The melt mass flow rate of the second thermoplastic resin according to JIS K7210-1 may be 5 g/10 min or more, 7 g/10 min or more, 10 g/10 min or more, or 12 g/10 min or more, and 30 g/10 min or less, 25 g/10 min or less, 20 g/10 min or less, 17 g/10 min or less, or 15 g/10 min or less, when measured at a temperature of 340° C. and a load of 5.00 kgf.

The melting point of the second thermoplastic resin may be 200° C. or higher, 210° C. or higher, 220° C. or higher, 230° C. or higher, 240° C. or higher, 250° C. or higher, or 260° C. or higher, and 370° C. or lower, 360° C. or lower, 350° C. or lower, 340° C. or lower, 330° C. or lower, 320° C. or lower, 310° C. or lower, 300° C. or lower, 290° C. or lower, 280° C. or lower, or 270° C. or lower.

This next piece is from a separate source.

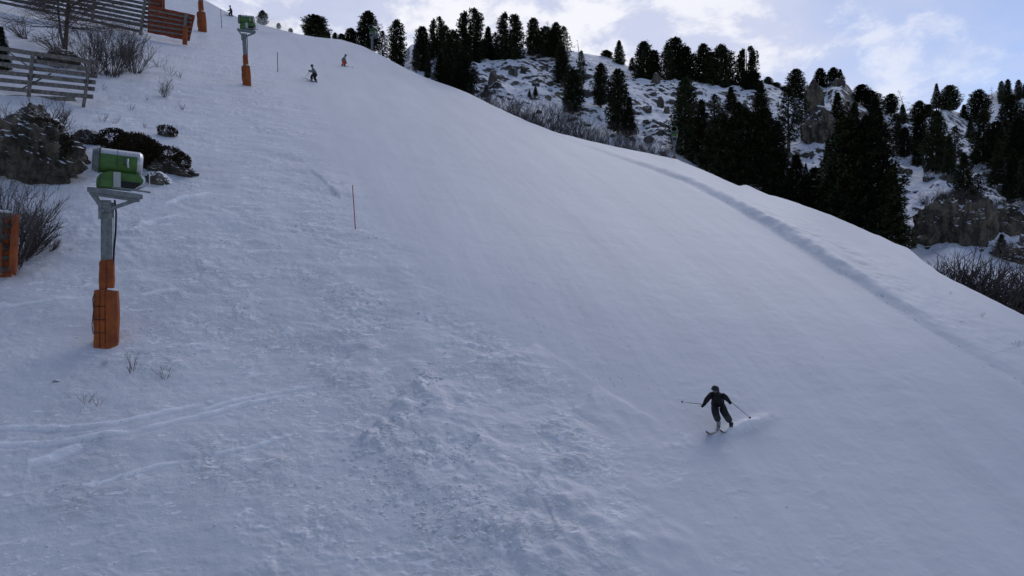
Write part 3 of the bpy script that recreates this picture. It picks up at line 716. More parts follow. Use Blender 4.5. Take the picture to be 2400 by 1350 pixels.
while len(FILL) < 20 and tries < 4000:
    tries += 1; px = random.uniform(1630, 2410); py = random.uniform(265, 560); i = col(px)
    if py > edge_py[i] - 6 or py < rPy[i] + 45: continue
    j = int(np.argmin(np.abs(PYh[19:19 + NH, i] - py)))
    if field[19 + j, i] > .30 or (2120 < px < 2330 and py > 470) or any(abs(px - q[0]) < 15 and abs(py - q[1]) < 25 for q in FILL): continue
    FILL.append((px, py, tree(px, py - random.uniform(40, 85), py, random.uniform(18, 34), random.choice(('cone', 'cone', 'ragged', 'column')), '', group='scattered thinner pines between the big ones')))
for x0, x1, nm in [(1620, 1760, 'around the two huge dark pines'), (1760, 1860, 'under the knobbly-topped pine'), (1860, 1990, 'below the rocky peak'), (1990, 2120, 'beside the blackest group'), (2120, 2260, 'under the right-hand knoll'), (2260, 2420, 'below the farther ridge')]:
    for n_, q in enumerate(sorted([q for q in FILL if x0 <= q[0] < x1], key=lambda q: q[0])):
        q[2]['label'] = f"{ORD[n_]} from the left of the thinner in-between pines {nm}"
def small_bush(px, top, base, width, d, label):
    r = tree(px, top, base, width, 'dome', label, depth=d, group='low pines on the crest of the slope'); r.name = 'dwarf_pine'; r['category'] = 'shrub'
small_bush(615, 25, 60, 22, 140, 'round dwarf pine on the slope crest beside the blowing snow')
small_bush(653, 54, 68, 9, 138, 'tiny dwarf pine on the slope crest right of the blowing snow')
small_bush(681, 66, 78, 9, 137, 'tiny dwarf pine on the slope crest between the blowing snow and broad pine')
small_bush(769, 76, 96, 13, 136, 'dwarf pine touching the right side of the broad lone pine')
small_bush(785, 76, 100, 12, 136, 'second dwarf pine right of the broad lone pine')
small_bush(800, 79, 104, 20, 135, 'rounded snowy dwarf pine left of the small crest pine')

# ---- leafless trees and shrubs
def twig_mesh(seed, n=16, H=2.0, spread=.9, lean=(0, 0), levels=3, r0=.022, droop=0.0, sides=3):
    r = random.Random(seed); mb = MB()
    def grow(p, d, L, rad, lev):
        k = 3; pts = [p]; q = p.copy(); dd = d.copy()
        for i in range(k):
            dd = (dd + Vector((r.gauss(0, .13), r.gauss(0, .13), r.gauss(0.04 - droop, .1)))).normalized(); q = q + dd * L / k; pts.append(q.copy())
        mb.tube(pts, [rad * (1 - .6 * i / k) for i in range(k + 1)], sides, caps=False)
        if lev > 0:
            for j in range(r.choice((3, 4, 5) if lev > 1 else (2, 3, 4))):
                f = r.uniform(.25, 1); i = min(int(f * k), k - 1); a = pts[i].lerp(pts[i + 1], f * k - i)
                nd = (dd + Vector((r.gauss(0, .5), r.gauss(0, .5), r.gauss(.12, .35)))).normalized()
                grow(a, nd, L * r.uniform(.35, .6), rad * .55, lev - 1)
    for s in range(n):
        a = r.uniform(0, 6.28); o = Vector((math.cos(a), math.sin(a), 0)) * r.uniform(0, .25 * spread) * H * .6
        d = Vector((math.cos(a) * r.uniform(.1, spread) + lean[0], math.sin(a) * r.uniform(.1, spread) + lean[1], 1)).normalized()
        grow(o + Vector((0, 0, -.12)), d, H * r.uniform(.55, 1.0), r0 * r.uniform(.7, 1.2), levels - 1)
    me = bpy.data.meshes.new('shrub'); me.from_pydata(mb.v, [], mb.f); me.materials.append(M_twig)
    me.polygons.foreach_set('use_smooth', [True] * len(me.polygons)); return me
TW = {'round': [twig_mesh(s, 26, 2.0, 1.0, r0=.02, levels=4) for s in (1, 2)], 'leanl': [twig_mesh(s, 20, 2.0, .7, (.75, 0), r0=.03) for s in (4, 5)],
      'leanr': [twig_mesh(s, 18, 2.0, .7, (-.6, -.1), r0=.03) for s in (6, 7)], 'tuft': [twig_mesh(s, 7, 1.0, .9, levels=2, r0=.014) for s in (8, 9, 10, 11)],
      'thick': [twig_mesh(s, 40, 2.0, 1.1, (.2, 0), r0=.021, levels=4) for s in (12,)]}
def shrub(kind, p, Hm, label, group, Wk=1.0, name='bare_shrub', cat='shrub'):
    me = random.choice(TW[kind]); o = bpy.data.objects.new(name, me); C.objects.link(o); o.location = p
    nat = 1.0 if kind == 'tuft' else 2.0; s = Hm / nat / 1.15; o.scale = (s * Wk, s * Wk, s)
    if kind in ('round', 'tuft'): o.rotation_euler.z = random.uniform(0, 6.28)
    return tag(o, label, cat, group)
# row of leafless bushes behind the crest
G1 = 'leafless bushes lining the far edge of the slope'
ROW = [(1128, 208, 245, 'leftmost leafless bush of the row along the slope edge, by the black pine'), (1152, 214, 262, 'grey bush between the sapling and the slope edge'),
 (1178, 232, 275, 'leafless bush at the slope edge under the pale boulders'), (1205, 240, 290, 'thin leafless bush at the slope edge below the snowy clearing'),
 (1230, 244, 302, 'dense leafless bush at the slope edge below the clearing'), (1256, 248, 312, 'tallest leafless bush of the row, below the two saplings'),
 (1284, 246, 322, 'wide leafless bush of the row, just right of the tallest'), (1312, 262, 330, 'leafless bush at the slope edge under the clearing pine'),
 (1340, 278, 338, 'leafless bush under the lowest clearing pine'), (1368, 286, 346, 'low leafless bush at the slope edge under the snow bowl, left one'),
 (1398, 298, 352, 'low leafless bush at the slope edge under the snow bowl, middle one'), (1428, 306, 356, 'low leafless bush at the slope edge under the snow bowl, right one'),
 (1456, 318, 362, 'leafless bush under the tall dark pine of the snow bowl'), (1486, 322, 368, 'leafless bush between the tall dark pine and the green snow gun'),
 (1515, 326, 374, 'frosty leafless bush two to the left of the green snow gun'), (1545, 332, 380, 'frosty leafless bush just left of the green snow gun')]
for px, tp, bs, lb in ROW:
    i = col(px); d = De[i] + 6; p = at(px, bs + 4, d); shrub('round', p, (bs - tp + 8) * d / F * 1.05, lb, G1, 1.15)
G2 = 'leaning bare bushes in the gully at the right'
for px, tp, bs, lb in [(2170, 590, 690, 'leftmost leaning bare bush in the gully under the brown cliff'), (2205, 585, 720, 'second leaning bare bush in the gully from the left'),
   (2240, 590, 735, 'thick dark leaning bush in the gully'), (2275, 590, 745, 'dense leaning bush in the gully under the snow tongue'), (2300, 598, 750, 'leaning bush in the gully with its twigs against the snow'),
   (2335, 620, 755, 'leaning bush in the gully left of the bright snow patch'), (2372, 645, 770, 'bare bush in the gully near the right edge, lower one'), (2392, 600, 760, 'tall bare bush in the gully cut by the right edge'), (2350, 660, 770, 'low bare bush right at the slope edge near the right corner')]:
    i = col(px); d = De[i] + 5; p = at(px - 12, bs, d); shrub('leanl', p, (bs - tp) * d / F * 1.15, lb, G2, 1.1)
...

The thermal decomposition temperature of the second thermoplastic resin may be 400° C. or higher, 410° C. or higher, 420° C. or higher, 430° C. or higher, 440° C. or higher, 450° C. or higher, 460° C. or higher, or 470° C. or higher, and 550° C. or lower, 540° C. or lower, 530° C. or lower, 520° C. or lower, 510° C. or lower, 500° C. or lower, 490° C. or lower, or 480° C. or lower.